Editorial: Yom Kippur for the Republicans

Posted

Issue of September 22, 14 Tishrei 5771
Republicans across the nation should be beating their chests in a communal “Al Chet,” wondering what sin they might have committed to deserve the Tea Party. It must have been something particularly horrible. The nascent political movement, led in equal parts by Glenn Beck and Sarah Palin, could manage to do what Democrats failed to do in 2008: cripple the Republican Party.

With their grassroots activism, the Tea Party has affected races locally and across the nation. In the Delaware Senate race, instead of an eminently respectable and electable Republican congressman, Mike Castle, a political catastrophe known as Christine O’Donnell, with Palin’s backing, took the nomination.

O’Donnell has more skeletons in her closet than a haunted house. According to her former campaign manager, O’Donnell used her 2008 campaign funds for “rent and personal expenses, while leaving her workers unpaid and piling up thousands in debt,” though she did somehow manage to pay her mother $3,500 for working on her campaign. Among her more interesting personal anecdotes, she once told interviewer Bill Maher that had she been alive during the Holocaust, and had Jews hidden in her home, she would not have lied to the Nazis to protect them.

“You never have to practice deception,” O’Donnell told Maher. “G-d always provides a way out.”

We wonder if G-d will provide a way out of her candidacy.

In a 2007 appearance on the Bill O’Reilly show, O’Donnell demonstrated her scientific expertise by criticizing stem cell treatments, since scientists are “breeding humans and animals and coming up with mice with fully functioning human brains.” Apparently, in O’Donnell’s case the process may have been reversed: scientists have accidentally given a political operative the brain of a mouse.
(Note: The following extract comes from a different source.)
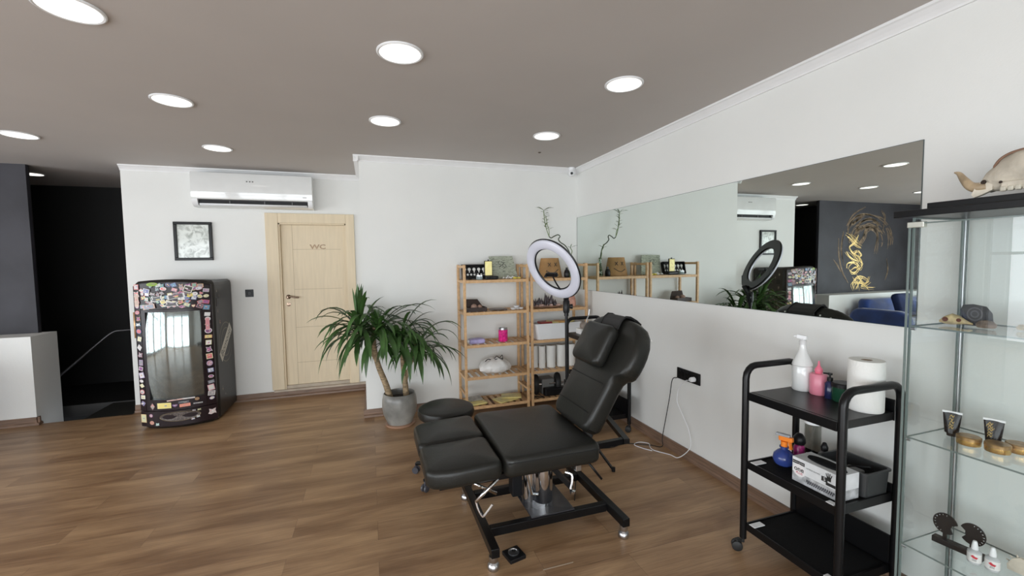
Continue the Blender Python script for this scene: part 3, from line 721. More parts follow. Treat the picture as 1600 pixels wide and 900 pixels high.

Thankfully, borrowing a page from Palin’s playbook, O’Donnell has decided against any more media appearances in the months leading up to the election, which could be the only means to salvage her campaign.

Concerning the New York State governor’s race, in which Republicans put up the dour, not particularly likeable Rick Lazio, now we’ve got Carl Paladino. We’re not exactly sure where to begin with Paladino who, facing Andrew Cuomo, might actually have a shot. Perhaps with the daughter he fathered out of wedlock or the racist, obscene emails Paladino admitted to sending out. When confronted about the emails, Paladino blamed the Democrats.

But at least, to his credit, Paladino sticks by his friends. When Erie County Supervisor Chris Collins referred to Assembly Leader Sheldon Silver, an Orthodox Jew, as “Hitler” and the “Antichrist,” Paladino rose to defend him.

“If I could ever describe a person who would fit the bill of an Antichrist or a Hitler, this guy is it,” Paladino said of the Speaker. Few comparisons could be more disgusting, particularly given that Silver is an Orthodox Jew with family in the Five Towns. Don’t be too concerned, however. Michael Caputo, a spokesman for Paladino, defended Paladino to The New York Jewish Week by explaining that the millionaire businessman has “Jewish friends in Buffalo.”

On Tuesday Paladino was scheduled to appear at a shul in Brooklyn to try and repair some of the damage.

Don’t get us wrong, we like Paladino. He’s quite entertaining and probably a hit at parties and, Heaven knows Albany could use some shaking up. But it’s just that we would prefer to not have a politically incompetent man with bizarre fetishes governing in Albany. Been there, done that.

Paladino is also likely to have a snowball effect on other Republican races. Senator Dean Skelos has refused to condemn or discuss Paladino’s remarks, offering political ammunition to his challenger for his state senate seat, Woodmere resident George Sava. Skelos has condemned hateful rhetoric during a campaign at least once in the last — during a Lawrence school board race several years ago — so one would think he would be eager to state for the record that calling a Jewish politician “Hitler” is unacceptable, but perhaps not.

The Tea Party itself can seem like a re-imagined version of “The Manchurian Candidate” or a particularly sinister episode of “The West Wing.” An  operative sneaks into a political party and then attempts to destroy it from the inside by exacerbating the party’s worst traits. That is essentially what the Tea Party is doing to the Republican establishment.

However, the GOP itself planted the seeds of the Tea Party. When Democrats said, “Yes, we can,” Republicans failed to offer any new ideas. “Yes, we can,” became “No, you can’t.” And in the absence of new ideas, the Tea Party, a modern-day version of the Know-Nothing party, has taken the national stage.

With Election Day less than six weeks away, and prospects favorable for a number of Tea Party candidates, it would be a supreme irony if a nail in the coffin of the Republican Party as we know it proves to be not President Barack Obama, but Sarah Palin.